- The Washington Times - Monday, May 1, 2006

BAGHDAD — President Jalal Talabani met with representatives of seven armed groups and is optimistic that they may agree to lay down their weapons, his office said yesterday. It was the first time a senior Iraqi official has acknowledged talks with insurgents.

However, Mr. Talabani did not identify the groups or specify when and where the meeting took place. It was not clear whether the seven groups represented a substantial portion of the insurgency.

“I believe that a deal can be reached with the seven armed groups that visited me,” Mr. Talabani was quoted as saying. His office said Mr. Talabani made the remarks Saturday during a meeting with fellow Kurds in their self-ruled region of northern Iraq.

U.S. Ambassador Zalmay Khalilzad has been eager to establish a dialogue with insurgents other than Saddam Hussein loyalists or Islamic extremists such as al Qaeda in Iraq. U.S. officials think a third faction — mostly nationalistic Sunni Arabs — might be willing to make a deal if they feel Iraq’s new national unity government serves their interests.

According to his office, Mr. Talabani said al Qaeda in Iraq, led by Abu Musab Zarqawi, had declared a “genocide against the Iraqi people.”

“But there are groups other than the Saddamists and Zarqawists who joined armed operations to fight the occupation, and we are trying to establish a dialogue with them so they will join the political process,” he said.

Mr. Talabani’s security adviser, Lt. Gen. Wafiq al-Samaraei, told Al Arabiya television that the dialogue was aimed at driving a wedge between religious zealots and other insurgents.

American officials hope the nation’s new political leadership, made up of Shi’ites, Sunnis and Kurds, will manage to calm sectarian tensions and lure disaffected Sunni Arabs from the insurgency.

Prime Minister-designate Nouri al-Maliki hopes to name his Cabinet by May 10, Iraqi officials said. Negotiations are under way to fill key posts, including the ministers of defense, interior and oil.

In an interview Saturday with National Public Radio, Mr. Khalilzad expressed doubt that Mr. al-Maliki would finish by his self-imposed deadline. He has until late May to complete the task.

“It’s good to have a deadline, but I think perhaps he’s being optimistic,” Mr. Khalilzad said. “It will be tough for him” because of competing demands of the religious- and ethnical-based parties.

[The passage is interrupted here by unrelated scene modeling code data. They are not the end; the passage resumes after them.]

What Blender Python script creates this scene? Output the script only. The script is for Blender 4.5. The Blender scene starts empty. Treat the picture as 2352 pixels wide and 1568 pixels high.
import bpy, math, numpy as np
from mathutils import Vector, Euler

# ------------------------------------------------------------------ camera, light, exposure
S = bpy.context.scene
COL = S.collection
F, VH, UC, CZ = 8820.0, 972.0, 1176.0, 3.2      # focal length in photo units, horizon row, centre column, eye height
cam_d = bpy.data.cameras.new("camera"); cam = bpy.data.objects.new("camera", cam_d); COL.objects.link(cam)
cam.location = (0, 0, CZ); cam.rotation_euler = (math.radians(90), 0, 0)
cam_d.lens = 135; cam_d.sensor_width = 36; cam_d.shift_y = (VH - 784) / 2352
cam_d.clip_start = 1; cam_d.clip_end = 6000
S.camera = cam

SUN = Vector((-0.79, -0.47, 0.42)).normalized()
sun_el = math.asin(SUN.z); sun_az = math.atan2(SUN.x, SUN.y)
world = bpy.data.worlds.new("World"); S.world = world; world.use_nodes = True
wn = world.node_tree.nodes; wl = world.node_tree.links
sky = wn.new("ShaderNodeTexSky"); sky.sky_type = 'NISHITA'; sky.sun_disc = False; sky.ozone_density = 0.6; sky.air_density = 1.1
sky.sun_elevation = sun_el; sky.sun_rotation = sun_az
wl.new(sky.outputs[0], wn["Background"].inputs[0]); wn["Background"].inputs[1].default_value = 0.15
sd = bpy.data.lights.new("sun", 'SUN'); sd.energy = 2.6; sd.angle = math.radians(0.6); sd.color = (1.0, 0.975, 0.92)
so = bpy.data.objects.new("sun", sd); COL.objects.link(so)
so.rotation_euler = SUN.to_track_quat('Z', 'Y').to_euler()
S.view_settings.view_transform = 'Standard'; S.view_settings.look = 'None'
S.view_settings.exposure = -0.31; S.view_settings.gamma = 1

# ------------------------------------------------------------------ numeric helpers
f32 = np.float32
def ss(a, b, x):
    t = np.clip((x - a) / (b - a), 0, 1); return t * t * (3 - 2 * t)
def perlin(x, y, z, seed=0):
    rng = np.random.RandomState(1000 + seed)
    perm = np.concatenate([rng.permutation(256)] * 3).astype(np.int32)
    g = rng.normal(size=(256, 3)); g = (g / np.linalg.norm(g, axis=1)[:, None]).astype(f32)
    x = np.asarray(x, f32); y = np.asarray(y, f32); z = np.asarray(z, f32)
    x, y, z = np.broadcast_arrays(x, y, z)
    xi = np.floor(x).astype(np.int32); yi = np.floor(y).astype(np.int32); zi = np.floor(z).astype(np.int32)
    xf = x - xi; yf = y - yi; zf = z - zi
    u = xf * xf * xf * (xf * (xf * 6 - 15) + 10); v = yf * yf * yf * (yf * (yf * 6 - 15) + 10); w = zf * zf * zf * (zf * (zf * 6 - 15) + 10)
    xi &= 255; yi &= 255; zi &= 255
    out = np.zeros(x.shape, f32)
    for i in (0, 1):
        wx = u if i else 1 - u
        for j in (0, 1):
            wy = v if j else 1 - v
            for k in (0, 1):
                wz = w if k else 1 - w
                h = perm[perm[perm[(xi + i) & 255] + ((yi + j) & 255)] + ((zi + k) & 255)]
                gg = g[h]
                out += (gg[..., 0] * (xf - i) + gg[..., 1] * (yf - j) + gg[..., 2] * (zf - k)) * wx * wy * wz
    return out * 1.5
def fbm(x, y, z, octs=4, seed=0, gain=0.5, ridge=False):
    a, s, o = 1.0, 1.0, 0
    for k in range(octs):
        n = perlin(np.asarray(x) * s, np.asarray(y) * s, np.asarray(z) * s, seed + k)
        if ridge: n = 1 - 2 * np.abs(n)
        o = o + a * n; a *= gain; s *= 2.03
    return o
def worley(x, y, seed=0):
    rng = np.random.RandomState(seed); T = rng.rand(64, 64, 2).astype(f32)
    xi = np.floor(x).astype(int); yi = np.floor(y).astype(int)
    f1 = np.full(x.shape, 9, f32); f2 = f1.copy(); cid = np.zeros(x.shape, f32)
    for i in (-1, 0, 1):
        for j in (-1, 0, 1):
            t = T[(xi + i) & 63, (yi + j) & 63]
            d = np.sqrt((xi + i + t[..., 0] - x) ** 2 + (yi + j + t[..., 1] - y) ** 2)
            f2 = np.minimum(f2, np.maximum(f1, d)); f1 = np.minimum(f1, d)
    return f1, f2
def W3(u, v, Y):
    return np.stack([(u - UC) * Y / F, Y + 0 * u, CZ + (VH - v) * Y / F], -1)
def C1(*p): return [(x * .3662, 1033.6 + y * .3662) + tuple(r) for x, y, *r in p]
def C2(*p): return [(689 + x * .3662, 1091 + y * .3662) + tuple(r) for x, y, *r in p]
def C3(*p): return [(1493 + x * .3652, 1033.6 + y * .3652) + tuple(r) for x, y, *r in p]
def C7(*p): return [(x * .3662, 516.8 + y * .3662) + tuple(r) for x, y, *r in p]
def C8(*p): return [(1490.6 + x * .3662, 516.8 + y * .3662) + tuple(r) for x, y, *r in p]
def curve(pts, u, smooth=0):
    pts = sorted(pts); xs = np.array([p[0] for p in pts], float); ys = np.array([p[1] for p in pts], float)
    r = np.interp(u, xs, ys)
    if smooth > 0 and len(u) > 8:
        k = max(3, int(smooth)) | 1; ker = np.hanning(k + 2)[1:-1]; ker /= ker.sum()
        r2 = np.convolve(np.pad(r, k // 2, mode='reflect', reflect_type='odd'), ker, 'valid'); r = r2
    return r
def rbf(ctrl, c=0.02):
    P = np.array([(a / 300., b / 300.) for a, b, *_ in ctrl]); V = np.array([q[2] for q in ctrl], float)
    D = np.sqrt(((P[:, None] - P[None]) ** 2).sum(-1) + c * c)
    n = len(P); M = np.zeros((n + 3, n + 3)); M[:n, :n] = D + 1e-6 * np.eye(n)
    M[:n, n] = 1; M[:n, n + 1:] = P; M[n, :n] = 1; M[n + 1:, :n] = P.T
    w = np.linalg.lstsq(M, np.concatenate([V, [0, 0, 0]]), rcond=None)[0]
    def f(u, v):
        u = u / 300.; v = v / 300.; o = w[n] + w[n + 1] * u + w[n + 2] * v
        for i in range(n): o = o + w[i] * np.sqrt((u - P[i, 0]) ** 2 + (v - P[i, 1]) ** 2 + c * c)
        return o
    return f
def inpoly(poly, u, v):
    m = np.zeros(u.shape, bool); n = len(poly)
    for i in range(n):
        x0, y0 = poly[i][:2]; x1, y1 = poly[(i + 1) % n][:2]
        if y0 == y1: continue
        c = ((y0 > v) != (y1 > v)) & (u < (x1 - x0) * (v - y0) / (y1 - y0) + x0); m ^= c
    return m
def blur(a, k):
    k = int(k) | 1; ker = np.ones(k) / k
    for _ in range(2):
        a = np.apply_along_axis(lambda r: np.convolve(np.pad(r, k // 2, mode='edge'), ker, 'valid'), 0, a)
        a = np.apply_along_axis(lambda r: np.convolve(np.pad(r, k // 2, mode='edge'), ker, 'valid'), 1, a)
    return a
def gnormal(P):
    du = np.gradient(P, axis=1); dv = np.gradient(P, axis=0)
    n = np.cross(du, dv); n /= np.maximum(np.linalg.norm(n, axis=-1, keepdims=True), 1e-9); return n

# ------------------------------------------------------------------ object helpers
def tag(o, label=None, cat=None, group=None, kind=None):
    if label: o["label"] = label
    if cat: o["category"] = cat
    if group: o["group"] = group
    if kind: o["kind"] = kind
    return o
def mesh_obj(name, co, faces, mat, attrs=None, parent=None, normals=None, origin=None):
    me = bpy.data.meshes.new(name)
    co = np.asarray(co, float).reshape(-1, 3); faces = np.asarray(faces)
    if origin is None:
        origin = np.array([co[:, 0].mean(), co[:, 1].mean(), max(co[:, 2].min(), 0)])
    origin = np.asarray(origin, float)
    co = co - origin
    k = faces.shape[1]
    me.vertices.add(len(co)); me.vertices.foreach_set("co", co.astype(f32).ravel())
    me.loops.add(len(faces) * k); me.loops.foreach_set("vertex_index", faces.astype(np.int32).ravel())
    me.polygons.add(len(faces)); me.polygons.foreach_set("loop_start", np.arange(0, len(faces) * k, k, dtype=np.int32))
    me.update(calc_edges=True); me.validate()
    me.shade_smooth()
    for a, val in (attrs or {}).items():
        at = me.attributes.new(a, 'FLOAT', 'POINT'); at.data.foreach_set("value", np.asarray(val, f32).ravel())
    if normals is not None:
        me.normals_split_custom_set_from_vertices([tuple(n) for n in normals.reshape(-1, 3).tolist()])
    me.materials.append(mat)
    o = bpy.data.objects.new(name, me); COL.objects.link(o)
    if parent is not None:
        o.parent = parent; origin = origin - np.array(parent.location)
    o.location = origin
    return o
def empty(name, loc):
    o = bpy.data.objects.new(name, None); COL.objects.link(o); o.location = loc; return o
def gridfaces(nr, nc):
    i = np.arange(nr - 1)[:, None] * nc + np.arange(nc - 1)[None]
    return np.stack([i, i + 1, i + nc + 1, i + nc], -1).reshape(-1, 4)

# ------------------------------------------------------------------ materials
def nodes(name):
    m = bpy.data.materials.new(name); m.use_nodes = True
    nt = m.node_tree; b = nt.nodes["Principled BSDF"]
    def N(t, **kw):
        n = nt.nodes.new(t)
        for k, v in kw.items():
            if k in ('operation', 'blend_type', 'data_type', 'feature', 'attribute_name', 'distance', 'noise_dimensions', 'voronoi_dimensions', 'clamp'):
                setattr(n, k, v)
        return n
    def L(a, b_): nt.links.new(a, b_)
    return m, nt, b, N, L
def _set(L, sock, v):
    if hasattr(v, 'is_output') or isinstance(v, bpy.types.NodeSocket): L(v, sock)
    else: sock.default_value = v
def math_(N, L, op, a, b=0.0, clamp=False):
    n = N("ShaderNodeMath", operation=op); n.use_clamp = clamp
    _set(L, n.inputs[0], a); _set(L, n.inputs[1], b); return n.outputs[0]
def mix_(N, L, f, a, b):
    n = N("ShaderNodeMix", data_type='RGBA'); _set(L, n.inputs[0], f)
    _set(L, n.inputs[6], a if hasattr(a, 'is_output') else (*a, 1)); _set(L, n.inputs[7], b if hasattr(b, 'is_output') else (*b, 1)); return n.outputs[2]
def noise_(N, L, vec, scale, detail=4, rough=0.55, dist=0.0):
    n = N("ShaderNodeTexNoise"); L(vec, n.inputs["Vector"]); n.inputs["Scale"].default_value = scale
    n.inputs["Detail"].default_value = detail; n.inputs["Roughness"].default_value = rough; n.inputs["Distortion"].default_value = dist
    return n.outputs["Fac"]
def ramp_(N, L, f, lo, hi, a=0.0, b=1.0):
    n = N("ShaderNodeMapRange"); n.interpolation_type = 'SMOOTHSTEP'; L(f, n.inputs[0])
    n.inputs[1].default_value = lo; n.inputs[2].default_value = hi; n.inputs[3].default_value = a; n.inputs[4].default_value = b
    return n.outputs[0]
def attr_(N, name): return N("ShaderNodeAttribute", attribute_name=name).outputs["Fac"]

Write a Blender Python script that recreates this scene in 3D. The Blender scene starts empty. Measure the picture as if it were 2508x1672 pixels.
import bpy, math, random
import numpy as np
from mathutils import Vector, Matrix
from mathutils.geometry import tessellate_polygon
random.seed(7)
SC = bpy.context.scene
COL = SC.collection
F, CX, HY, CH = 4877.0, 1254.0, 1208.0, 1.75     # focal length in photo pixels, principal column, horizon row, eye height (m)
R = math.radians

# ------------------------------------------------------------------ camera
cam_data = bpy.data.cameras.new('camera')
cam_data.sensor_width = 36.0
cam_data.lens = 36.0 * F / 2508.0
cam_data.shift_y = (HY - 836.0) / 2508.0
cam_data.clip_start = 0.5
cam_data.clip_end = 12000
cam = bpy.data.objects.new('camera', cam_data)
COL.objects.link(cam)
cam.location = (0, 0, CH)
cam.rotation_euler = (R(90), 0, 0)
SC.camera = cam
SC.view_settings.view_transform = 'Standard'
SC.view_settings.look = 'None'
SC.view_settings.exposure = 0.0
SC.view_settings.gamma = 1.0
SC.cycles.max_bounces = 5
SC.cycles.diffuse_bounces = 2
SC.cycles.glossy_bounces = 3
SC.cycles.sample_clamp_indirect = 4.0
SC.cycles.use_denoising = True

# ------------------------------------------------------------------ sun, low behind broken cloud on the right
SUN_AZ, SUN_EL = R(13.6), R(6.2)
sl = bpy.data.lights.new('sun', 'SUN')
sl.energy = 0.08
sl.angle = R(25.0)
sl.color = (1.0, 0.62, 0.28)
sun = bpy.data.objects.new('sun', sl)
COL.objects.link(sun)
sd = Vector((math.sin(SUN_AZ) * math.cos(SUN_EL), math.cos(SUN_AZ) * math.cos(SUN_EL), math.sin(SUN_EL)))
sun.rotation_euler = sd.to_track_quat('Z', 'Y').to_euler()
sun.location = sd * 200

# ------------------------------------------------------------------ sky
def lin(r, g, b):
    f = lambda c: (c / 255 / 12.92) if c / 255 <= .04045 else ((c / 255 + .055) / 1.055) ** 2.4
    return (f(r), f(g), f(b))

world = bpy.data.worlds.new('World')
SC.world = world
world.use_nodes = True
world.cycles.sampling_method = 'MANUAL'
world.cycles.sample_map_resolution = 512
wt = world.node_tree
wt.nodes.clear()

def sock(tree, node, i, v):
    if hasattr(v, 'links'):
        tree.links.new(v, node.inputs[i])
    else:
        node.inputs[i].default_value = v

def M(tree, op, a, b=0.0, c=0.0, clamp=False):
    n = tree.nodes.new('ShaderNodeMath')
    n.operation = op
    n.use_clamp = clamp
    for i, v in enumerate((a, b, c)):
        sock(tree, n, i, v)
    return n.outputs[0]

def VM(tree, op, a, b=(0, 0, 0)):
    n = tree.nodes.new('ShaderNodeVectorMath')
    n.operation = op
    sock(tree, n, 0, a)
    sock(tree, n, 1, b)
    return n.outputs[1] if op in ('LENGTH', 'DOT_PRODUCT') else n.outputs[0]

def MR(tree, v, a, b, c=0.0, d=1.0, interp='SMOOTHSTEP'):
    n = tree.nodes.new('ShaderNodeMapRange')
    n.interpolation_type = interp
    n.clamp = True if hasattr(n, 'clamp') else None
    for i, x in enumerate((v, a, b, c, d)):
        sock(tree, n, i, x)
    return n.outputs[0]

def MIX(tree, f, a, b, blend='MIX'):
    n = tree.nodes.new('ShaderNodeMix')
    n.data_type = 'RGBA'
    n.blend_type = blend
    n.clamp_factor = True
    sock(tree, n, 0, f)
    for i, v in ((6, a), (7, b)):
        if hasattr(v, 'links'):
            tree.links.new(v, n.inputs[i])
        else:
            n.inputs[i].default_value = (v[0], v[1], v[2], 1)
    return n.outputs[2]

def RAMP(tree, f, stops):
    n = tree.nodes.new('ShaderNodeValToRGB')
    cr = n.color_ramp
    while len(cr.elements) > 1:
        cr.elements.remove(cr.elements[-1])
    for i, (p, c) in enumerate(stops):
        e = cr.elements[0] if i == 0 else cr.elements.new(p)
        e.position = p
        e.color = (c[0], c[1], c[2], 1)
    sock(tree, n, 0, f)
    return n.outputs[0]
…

Another key step toward ending the insurgency is to recruit more Sunni Arabs into the Shi’ite-dominated ranks of the security services to help win the trust of the Sunni community.

The first all-Sunni class finished its basic training yesterday in Habbaniyah, 50 miles west of Baghdad.

After the graduation ceremony, some of the 978 new soldiers began shouting and arguing when they learned they would have to serve in Ramadi and other dangerous parts of Sunni-dominated Anbar province instead of their hometown of Fallujah. Some soldiers also complained that they had not been paid.